For if... — A reason for thinking that if the Thessalonians knew and believed the truth, they ought not to be so miserable. The “if” implies no doubt: “if we believe (as we do), then,” &c. — merely clearing the ground for a logical deduction. The writer does not care to prove so well-known a fact as the resurrection of Christ; he only argues from the clear faith of the Thessalonians with regard to it.

Jesus died and rose again. — Notice the human name; for though it is true that as God He raised Himself (John 10:18), as man He was no less dependent upon the Father than we are (Acts 17:31): therefore His resurrection is a real argument for ours. And the two verbs are put together because of their contrariety — “really died a human death, and yet rose again.”

Even so. — The structure of the clauses is not quite regular. We should have expected either the omission of “we believe that” in the first, or the insertion of it in the second: it makes the statement of the second, however, more direct or authoritative.

Which sleep in Jesus. — Rather, which were laid to sleep through Jesus. The meaning of the preposition, however, is not widely different from “in.” The simpler words in Revelation 14:13 mean “dying in full communion still with Him.” Our present phrase makes Him, as it were, the way, or door, by which they journeyed to death: He surrounded them as they sank to rest (Comp.
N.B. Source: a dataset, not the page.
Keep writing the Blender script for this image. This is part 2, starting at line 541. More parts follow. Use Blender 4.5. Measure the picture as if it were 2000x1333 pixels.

John 10:9.) Additional sweetness is imparted to the phrase by the use of the metaphor of sleep; but it is, perhaps, too much to say, as Dean Alford does, that “falling asleep” is here contrasted with “dying,” in this sense: — “Who through the power of Jesus fell asleep instead of dying” — for the word is even used of a judicial punishment of death in 1 Corinthians 11:30.

Will God bring with himi.e., with Jesus. In the Greek the word God stands in an unemphatic position — “Even so will God bring,” implying that it was God also who had raised Jesus from the dead. But St. Paul is not content with saying, “Even so will God raise those who passed through Christ to death.” The thought of the Advent is so supreme with him that he passes at once to a moment beyond resurrection. If the question be asked from whence God will bring the dead along with Christ, it must be answered, from Paradise, and the persons brought must be the disembodied spirits; for in 1 Thessalonians 4:16 this coming of the Lord with the saints is the signal for the dead — i.e., the bodies — to rise. It must be owned, however, that this manner of speaking is unusual. Jesus is no longer in Paradise, for the spirits to be brought thence with Him; and one would have expected something more like “bringing up” (Hebrews 13:20), as it is always considered a descent into “hell” or Paradise. Because of this difficulty (which however is more in form than reality), some take the words to mean, “God will lead them by the same path with Christ” — i.e., will make their whole career (including resurrection) conform with His, comparing the same verb in Romans 8:14; Hebrews 2:10.